1. Nicholas Rucha, “Dark Water: review.” www.midnighteye.com, Retrieved 29 July 2005, http://www.midnighteye.com/reviews/darkwater.shtml.

2. Jay McRoy, “Case Study: Cinematic Hybridity in Shimizu Takeshi’s Ju-on: The Grudge,” Japanese Horror Cinema, ed. Jay McRoy (Honolulu: University of Hawaii press, 2005), 181.

3. Mark Kermode, “Dark Water: review,” Sight and Sound, v.13, no. 7 (July 2003): 39.

4. Joy Hendry, Understanding Japanese Society, (New York: Croom Helm, 1987), 40.

5. Hendry, Understanding Japanese Society, 45.

6. Ruth Goldberg, “Demons in the Family: Tracking the Japanese ‘Uncanny Mother Film’ from A Page of Madness to Ringu, Planks of Reason: Essays on the Horror Film, eds. Barry Keith Grant and Christopher Sharrett (Oxford, U.K: Scarecrow Press, 2004) 382-383.
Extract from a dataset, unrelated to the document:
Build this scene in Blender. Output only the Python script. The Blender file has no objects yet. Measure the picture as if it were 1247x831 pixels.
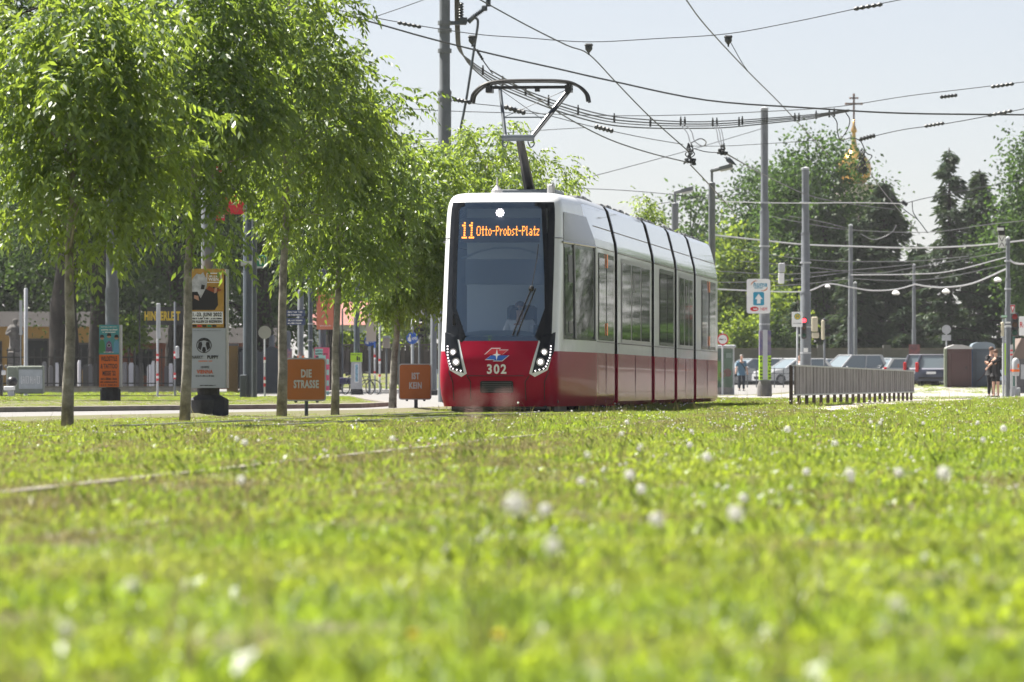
import bpy, bmesh, math, random
import numpy as np
from mathutils import Vector, Matrix

SC = bpy.context.scene
COL = SC.collection
R = math.radians
F = 6375.0            # focal length in pixels of the 1247 px wide photograph
CAMH = 0.45

# ------------------------------------------------------------------ camera, sky, sun, exposure
cam_d = bpy.data.cameras.new('camera'); cam = bpy.data.objects.new('camera', cam_d); COL.objects.link(cam)
cam.location = (0, 0, CAMH); cam.rotation_euler = (R(90.481), 0, 0)
cam_d.sensor_width = 36; cam_d.lens = 36*F/1247; cam_d.clip_start = 0.1; cam_d.clip_end = 5000
cam_d.dof.use_dof = True; cam_d.dof.focus_distance = 80; cam_d.dof.aperture_fstop = 6.6
SC.camera = cam
TO_SUN = Vector((-0.58, 0.36, 1.20)).normalized()
elev = math.asin(TO_SUN.z)
world = bpy.data.worlds.new('World'); SC.world = world; world.use_nodes = True
wn = world.node_tree.nodes; wl = world.node_tree.links
sky = wn.new('ShaderNodeTexSky'); sky.sky_type = 'NISHITA'; sky.sun_disc = False
sky.sun_elevation = elev; sky.sun_rotation = math.atan2(TO_SUN.x, TO_SUN.y)
sky.air_density = 1.0; sky.dust_density = 4.0; sky.ozone_density = 3.0; sky.altitude = 2500
bg = wn['Background']; bg.inputs['Strength'].default_value = 0.050
tint = wn.new('ShaderNodeMixRGB'); tint.blend_type = 'MULTIPLY'; tint.inputs[0].default_value = 1; tint.inputs[2].default_value = (.925, .855, .825, 1)   # white balance of the hazy sky
hs = wn.new('ShaderNodeHueSaturation'); hs.inputs['Saturation'].default_value = .6; wl.new(sky.outputs[0], hs.inputs['Color']); wl.new(hs.outputs[0], tint.inputs[1]); wl.new(tint.outputs[0], bg.inputs['Color'])
sun_d = bpy.data.lights.new('sun', 'SUN'); sun_d.energy = 5.0; sun_d.angle = R(0.53); sun_d.color = (1, 0.945, 0.86)
sun = bpy.data.objects.new('sun', sun_d); COL.objects.link(sun)
sun.rotation_euler = TO_SUN.to_track_quat('Z', 'Y').to_euler(); sun.location = TO_SUN*60
SC.view_settings.view_transform = 'Standard'; SC.view_settings.look = 'None'
SC.view_settings.gamma = 1; SC.view_settings.use_curve_mapping = False
SC.view_settings.exposure = 1.66
SC.cycles.use_denoising = True
SC.cycles.max_bounces = 7; SC.cycles.transparent_max_bounces = 10; SC.cycles.transmission_bounces = 5
SC.cycles.caustics_reflective = False; SC.cycles.caustics_refractive = False
SC.cycles.sample_clamp_indirect = 6

# ------------------------------------------------------------------ helpers
def ground(y):
    t = min(1, max(0, (y-225)/60)); return 0.42*t*t*(3-2*t)
def P(px, py, d): return Vector(((px-623.5)/F*d, d, CAMH+(469-py)/F*d))
class At:
    """pixel measures of the photograph turned into metres round a thing that stands at distance d"""
    def __init__(s, cx, d, g=None):
        s.k = d/F; s.cx = cx; s.d = d; s.g = ground(d) if g is None else g
        s.loc = Vector(((cx-623.5)*s.k, d, s.g))
    def x(s, px): return (px-s.cx)*s.k
    def z(s, py): return CAMH+(469-py)*s.k-s.g
    def w(s, n): return n*s.k

def tag(o, label=None, cat=None, group=None, kind=None):
    if label: o['label'] = label
    if cat: o['category'] = cat
    if group: o['group'] = group
    if kind: o['kind'] = kind
    return o
def thing(name, label, cat, loc, rz=0, group=None):
    o = bpy.data.objects.new(name, None); COL.objects.link(o); o.empty_display_size = .2
    o.location = loc; o.rotation_euler = (0, 0, rz)
    return tag(o, label, cat, group)
def copy_tree(o, parent=None):
    c = o.copy(); COL.objects.link(c)
    if parent: c.parent = parent
    for ch in o.children: copy_tree(ch, c)
    return c

def catmull(pts, n=6):
    pts = [Vector(p) for p in pts]
    if len(pts) < 3: return pts
    q = [pts[0]*2-pts[1]]+pts+[pts[-1]*2-pts[-2]]; out = []
    for i in range(1, len(q)-2):
        a, b, c, d = q[i-1:i+3]
        for k in range(n):
            t = k/n
            out.append(.5*((2*b)+(c-a)*t+(2*a-5*b+4*c-d)*t*t+(3*b-a-3*c+d)*t**3))
    out.append(pts[-1]); return out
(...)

7. McRoy, “Case Study,”176.

8. Goldberg, “Demons in the Family,” 372-373.

9. Susan J. Douglas and Meredith W. Michaels, The Mommy Myth (New York: Free Press, 2004) 3-4.

10. Douglas and Michaels, The Mommy Myth, 299.

11. Tateishi, Ramie, “The Japanese Horror Film Series: Ring and Eko Eko Azarak,” Fear Without Frontiers: Horror Cinema Across the Globe, ed. Steven Jay Schneider (Goldalming, U.K.: FAB Press, 2003), 296.

12. Hendry, Understanding Japanese Society, 43.